Ou à l’inverse on constate des choses sans avoir été véritablement renseignés. Montesquieu disait « pour faire de grandes choses, il ne faut pas faire au-dessus des gens, mais avec. » Pourquoi la décision de ne pas faire de conseils de quartiers, des opérations « climat de quartier » persiste-t-elle ? Vous savez trouver des dates pour organiser au plus vite des tournées au sujet de la lutte contre les moustiques. Alors pourquoi dans le cadre des tournées de quartier destinées à vous enquérir de ce qui fait leur quotidien, certains devront attendre 2026 pour vous rencontrer selon un calendrier que vous aviez communiqué, mais qui n’est plus accessible sur la page de la ville ?

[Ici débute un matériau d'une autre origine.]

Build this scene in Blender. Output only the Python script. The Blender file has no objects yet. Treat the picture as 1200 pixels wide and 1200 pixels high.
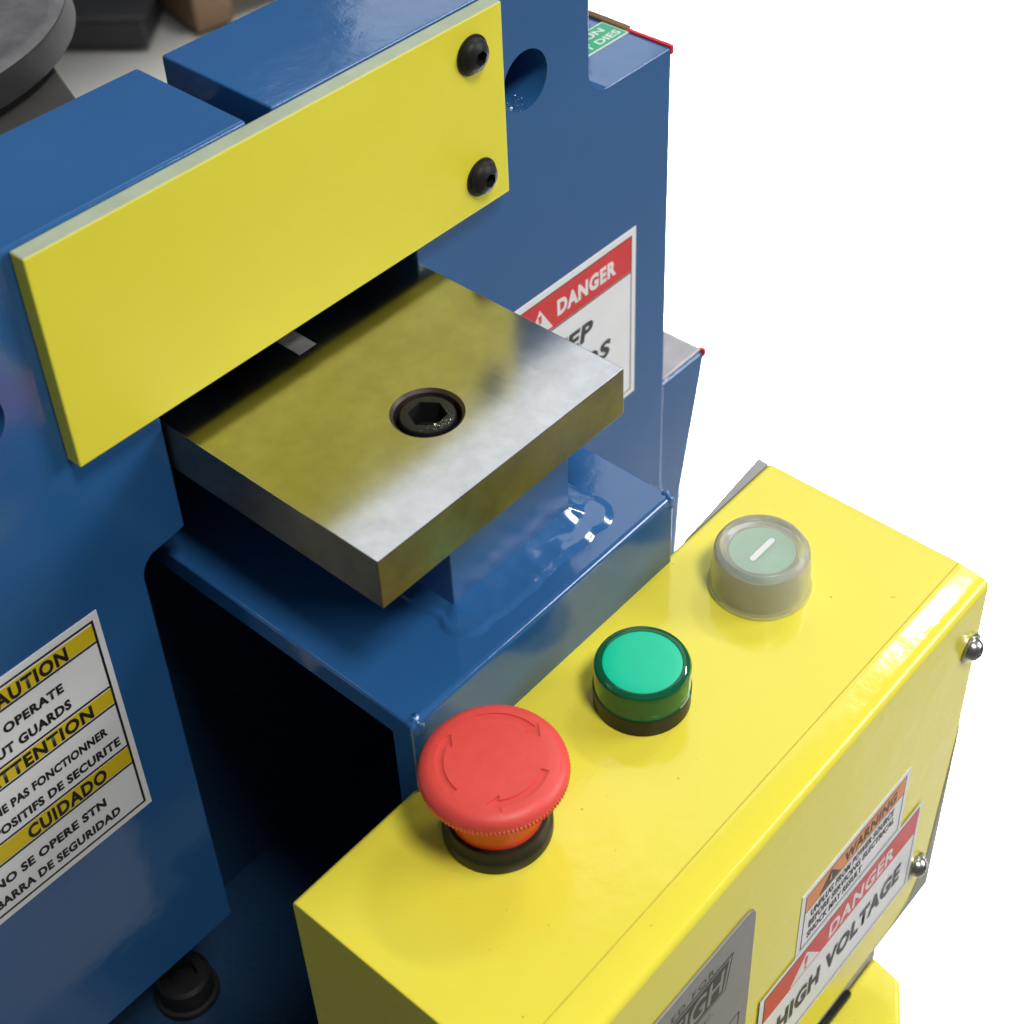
import bpy, bmesh, math, random
from mathutils import Vector, Matrix, noise
random.seed(4)
S = bpy.context.scene
MM = 0.001
R = math.radians

# ------------------------------------------------------------------ camera
RC = [[0.6458401377284984, -0.7632959603154573, -0.016425390861029995],
      [-0.4923793629469526, -0.3999771961664214, -0.7730335086468123],
      [0.5834835725560636, 0.5073435911815101, -0.6341525061404878]]
cd = bpy.data.cameras.new('camera'); cam = bpy.data.objects.new('camera', cd); S.collection.objects.link(cam)
m3 = Matrix([[RC[0][i], -RC[1][i], -RC[2][i]] for i in range(3)])
cam.matrix_world = Matrix.Translation((-0.18718957, -0.31195542, 0.34273176)) @ m3.to_4x4()
cd.sensor_width = 36; cd.lens = 57.72; cd.shift_x = -0.0532; cd.shift_y = -0.1441
cd.clip_start = 0.02; cd.clip_end = 50
cd.dof.use_dof = True; cd.dof.focus_distance = 0.50; cd.dof.aperture_fstop = 20
S.camera = cam
S.render.resolution_x = 1024; S.render.resolution_y = 1024

# ------------------------------------------------------------------ world, lamps, exposure
W = bpy.data.worlds.new('World'); S.world = W; W.use_nodes = True
W.node_tree.nodes['Background'].inputs[0].default_value = (0.80, 0.88, 1.0, 1)
W.node_tree.nodes['Background'].inputs[1].default_value = 0.13
S.view_settings.view_transform = 'Standard'; S.view_settings.look = 'None'
S.view_settings.exposure = 0; S.view_settings.gamma = 1

def lamp(name, loc, tgt, sx, sy, power, col=(1, 1, 1), spread=180):
    l = bpy.data.lights.new(name, 'AREA'); l.shape = 'RECTANGLE'; l.size = sx; l.size_y = sy
    l.energy = power; l.color = col; l.spread = R(spread)
    o = bpy.data.objects.new(name, l); S.collection.objects.link(o)
    o.location = loc
    o.rotation_euler = (Vector(tgt) - Vector(loc)).to_track_quat('-Z', 'Y').to_euler()
    return o
# key: shop lights above, a little in front of the machine
lamp('key_lamp', (-0.12, -1.05, 1.95), (0.05, -0.05, 0), 0.45, 0.45, 29.5, (1, 0.97, 0.92))
# added broad soft fill from the front right, no seen source
lamp('front_fill', (2.0, -1.9, 1.15), (0.1, 0, -0.05), 1.3, 1.1, 46, (1, 0.98, 0.95))
# rows of ceiling light beyond the machine: what the steel and the top paint mirror
lamp('ceiling_lamp', (1.31, 0.84, 1.60), (0.05, -0.06, 0.04), 1.22, 0.95, 5.8, (0.92, 0.96, 1))
lamp('tube_lamp', (1.42, 0.0, 1.50), (0.15, -0.1, 0), 0.42, 0.08, 6.5, (1, 1, 1))
lamp('far_fill', (1.72, 1.45, 1.10), (0.15, 0.02, 0.1), 0.55, 0.45, 1.2, (0.92, 0.96, 1))  # unseen panel added for a pale sheen on the plate tops
# lamp added out of view to burn the backdrop out to white
lamp('backdrop_fill', (1.50, 0.60, 1.3), (1.50, 0.60, -0.95), 1.9, 1.5, 115, (1, 1, 1), 32)

# ------------------------------------------------------------------ materials
def new_mat(name):
    m = bpy.data.materials.new(name); m.use_nodes = True
    nt = m.node_tree; b = nt.nodes['Principled BSDF']; return m, nt, b
def tex(nt, scale, detail=3, rough=0.55, vec=None, stretch=None):
    tc = nt.nodes.new('ShaderNodeTexCoord'); n = nt.nodes.new('ShaderNodeTexNoise')
    n.inputs['Scale'].default_value = scale; n.inputs['Detail'].default_value = detail; n.inputs['Roughness'].default_value = rough
    src = tc.outputs['Object']
    if stretch:
        mp = nt.nodes.new('ShaderNodeMapping'); mp.inputs['Scale'].default_value = stretch
        nt.links.new(src, mp.inputs['Vector']); src = mp.outputs['Vector']
    nt.links.new(src, n.inputs['Vector']); return n
def ramp(nt, fac, stops):
    r = nt.nodes.new('ShaderNodeValToRGB'); nt.links.new(fac, r.inputs['Fac'])
    e = r.color_ramp.elements
    e[0].position, e[0].color = stops[0][0], (*stops[0][1], 1); e[1].position, e[1].color = stops[-1][0], (*stops[-1][1], 1)
    for p, c in stops[1:-1]:
        x = e.new(p); x.color = (*c, 1)
    return r
def bump(nt, b, pairs):
    prev = None
    for n, strength, dist in pairs:
        bp = nt.nodes.new('ShaderNodeBump'); bp.inputs['Strength'].default_value = strength; bp.inputs['Distance'].default_value = dist
        nt.links.new(n.outputs['Fac'], bp.inputs['Height'])
        if prev: nt.links.new(prev.outputs['Normal'], bp.inputs['Normal'])
        prev = bp
    nt.links.new(prev.outputs['Normal'], b.inputs['Normal'])
def mixc(nt, fac, a, b_):
    m = nt.nodes.new('ShaderNodeMix'); m.data_type = 'RGBA'
    for sock, v in ((m.inputs[0], fac), (m.inputs[6], a), (m.inputs[7], b_)):
        if hasattr(v, 'links'): nt.links.new(v, sock)
        elif isinstance(v, tuple): sock.default_value = (*v, 1)
        else: sock.default_value = v
    return m.outputs[2]

def paint(name, c1, c2, rough=0.2, specks=True, coat=0.0, relief=1.0, dirt=(0.02, 0.018, 0.012), dthr=0.735):
    m, nt, b = new_mat(name)
    n1 = tex(nt, 9, 4); r1 = ramp(nt, n1.outputs['Fac'], [(0.3, c1), (0.7, c2)])
    col = r1.outputs['Color']
    if specks:
        n2 = tex(nt, 420, 2, 0.6); r2 = ramp(nt, n2.outputs['Fac'], [(dthr, (0, 0, 0)), (dthr + 0.03, (1, 1, 1))])
        col = mixc(nt, r2.outputs['Color'], col, dirt)
    nt.links.new(col, b.inputs['Base Color'])
    n3 = tex(nt, 30, 3); rr = ramp(nt, n3.outputs['Fac'], [(0.3, (rough * .8,) * 3), (0.75, (rough * 1.3,) * 3)])
    nt.links.new(rr.outputs['Color'], b.inputs['Roughness'])
    b.inputs['Coat Weight'].default_value = coat; b.inputs['Coat Roughness'].default_value = 0.06
    bump(nt, b, [(tex(nt, 60, 2), 0.16 * relief, 0.0010), (tex(nt, 210, 3), 0.07 * relief, 0.0005), (tex(nt, 750, 2), 0.08 * relief, 0.0002)])
    return m
def plain(name, c, rough=0.45, metal=0.0, relief=0.15, scale=900, var=0.12):
    m, nt, b = new_mat(name)
    n = tex(nt, scale * 0.2, 3)
    r = ramp(nt, n.outputs['Fac'], [(0.25, tuple(x * (1 - var) for x in c)), (0.75, tuple(min(1, x * (1 + var)) for x in c))])
    nt.links.new(r.outputs['Color'], b.inputs['Base Color'])
    b.inputs['Roughness'].default_value = rough; b.inputs['Metallic'].default_value = metal
    bump(nt, b, [(tex(nt, scale, 2), relief, 0.0003)])
    return m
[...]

Arrêtons de faire comme si on ne voyait pas l’éléphant au milieu de la pièce. Au bout de trois ans, des problématiques, il n’en manque pas : mendicité exponentielle, sans-abrisme, ébriété sur la voie publique, incivilité, ville mal entretenue à cause de mauvais matériels souvent en panne et de moyens humains insuffisants… Vente de « puff » à des mineurs, vente d’alcool à des mineurs, trafics (dixit « Millau c’est une ville de tox »), camion ventouse jonchés de détritus et de seringues aux abords des jolis nouveaux boulevards ! Délinquance, incivilités, infractions, précarité, développement économique plat, une jeunesse qui se sent oubliée, un accès au soin plus que sinueux… Millau a son pronostic vital engagé dans beaucoup de domaines…

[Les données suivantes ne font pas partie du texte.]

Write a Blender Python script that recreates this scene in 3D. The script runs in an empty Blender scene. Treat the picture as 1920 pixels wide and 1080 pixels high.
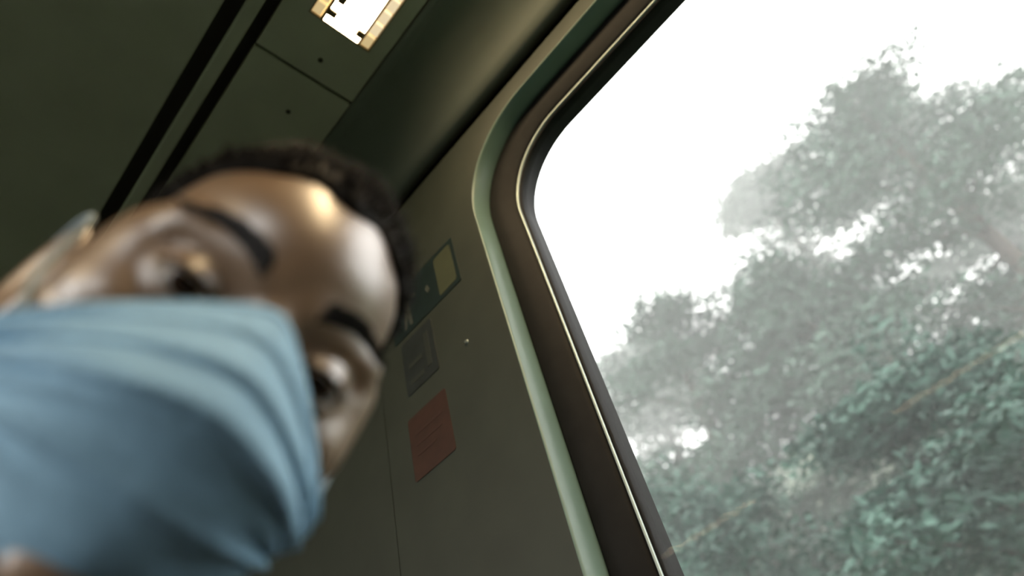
import bpy, bmesh, math, random
import numpy as np
from mathutils import Vector, Matrix

random.seed(7)
rng = np.random.default_rng(7)
scene = bpy.context.scene
C = scene.collection
CZ = 0.95                       # phone height above the carriage floor
CEIL = CZ + 1.30                # flat ceiling height
WALL = 0.60                     # inner face of the window wall

# ------------------------------------------------------------------ camera
cam_d = bpy.data.cameras.new('camera')
cam = bpy.data.objects.new('camera', cam_d)
C.objects.link(cam)
cx = Vector((0.72042734, -0.65710548, -0.22180358))
cy = -Vector((0.37113229, 0.63544922, -0.67710052))
cz = -Vector((0.58587138, 0.40548326, 0.70166806))
M4 = Matrix((cx, cy, cz)).transposed().to_4x4()
M4.translation = (0, 0, CZ)
cam.matrix_world = M4
cam_d.sensor_width = 36.0
cam_d.lens = 36.0 * 1215.2 / 1920.0
cam_d.clip_start = 0.01
cam_d.clip_end = 300
cam_d.dof.use_dof = True
cam_d.dof.focus_distance = 0.8
cam_d.dof.aperture_fstop = 2.5
scene.camera = cam

# ------------------------------------------------------------------ world: even overcast sky
world = bpy.data.worlds.new('overcast')
scene.world = world
world.use_nodes = True
bg = world.node_tree.nodes['Background']
bg.inputs['Color'].default_value = (1.0, 0.995, 0.985, 1)
bg.inputs['Strength'].default_value = 4.6
scene.cycles.volume_bounces = 2

# ------------------------------------------------------------------ exposure
scene.view_settings.view_transform = 'Standard'
scene.view_settings.look = 'None'
scene.view_settings.exposure = 0.0
scene.view_settings.gamma = 1.0
scene.view_settings.use_curve_mapping = False

LAMP = 52.0                      # brightness of the ceiling lamps' diffusers


# ================================================================== materials
def mat(name, col, rough=0.6, metal=0.0, noise=0.0, scale=20.0, bump=0.0, spec=0.5, col2=None, detail=4.0):
    m = bpy.data.materials.new(name)
    m.use_nodes = True
    nt = m.node_tree
    b = nt.nodes['Principled BSDF']
    b.inputs['Roughness'].default_value = rough
    b.inputs['Metallic'].default_value = metal
    b.inputs['Specular IOR Level'].default_value = spec
    c = (*col, 1)
    b.inputs['Base Color'].default_value = c
    if noise or bump or col2:
        tc = nt.nodes.new('ShaderNodeTexCoord')
        n = nt.nodes.new('ShaderNodeTexNoise')
        n.inputs['Scale'].default_value = scale
        n.inputs['Detail'].default_value = detail
        nt.links.new(tc.outputs['Object'], n.inputs['Vector'])
        r = nt.nodes.new('ShaderNodeValToRGB')
        lo = tuple(max(0, x * (1 - noise)) for x in col)
        hi = col2 if col2 else tuple(min(1, x * (1 + noise)) for x in col)
        r.color_ramp.elements[0].position = 0.3
        r.color_ramp.elements[1].position = 0.7
        r.color_ramp.elements[0].color = (*lo, 1)
        r.color_ramp.elements[1].color = (*hi, 1)
        nt.links.new(n.outputs['Fac'], r.inputs['Fac'])
        nt.links.new(r.outputs['Color'], b.inputs['Base Color'])
        if bump:
            bp = nt.nodes.new('ShaderNodeBump')
            bp.inputs['Strength'].default_value = bump
            bp.inputs['Distance'].default_value = 0.002
            nt.links.new(n.outputs['Fac'], bp.inputs['Height'])
            nt.links.new(bp.outputs['Normal'], b.inputs['Normal'])
    return m


def emit(name, col, strength):
    m = bpy.data.materials.new(name)
    m.use_nodes = True
    nt = m.node_tree
    b = nt.nodes['Principled BSDF']
    b.inputs['Base Color'].default_value = (0.8, 0.75, 0.65, 1)
    tc = nt.nodes.new('ShaderNodeTexCoord')
    n = nt.nodes.new('ShaderNodeTexNoise')
    n.inputs['Scale'].default_value = 9
    nt.links.new(tc.outputs['Object'], n.inputs['Vector'])
    r = nt.nodes.new('ShaderNodeValToRGB')
    r.color_ramp.elements[0].color = tuple(x * 0.8 for x in col) + (1,)
    r.color_ramp.elements[1].color = (*col, 1)
    nt.links.new(n.outputs['Fac'], r.inputs['Fac'])
    nt.links.new(r.outputs['Color'], b.inputs['Emission Color'])
    b.inputs['Emission Strength'].default_value = strength
    return m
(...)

Certains aimeront à dire que « je fais la morale » et que je ferais mieux de me taire en leur épargnant tout ce verbiage. D’autres que je n’ai aucune légitimité à me prononcer. Cependant mon statut d’élue me confère ce droit, ce devoir. Ce devoir de remplir la mission qui m’est dévolue et de rapporter, en mon nom uniquement (à bon entendeur : je suis officiellement groupe d’opposition à moi seule depuis février 2021), mais surtout au nom de la population la parole de ceux qui ne se sentent pas entendus ainsi que ce qui peut faire débat et sens pour l’intérêt général, loin des tractations politiciennes.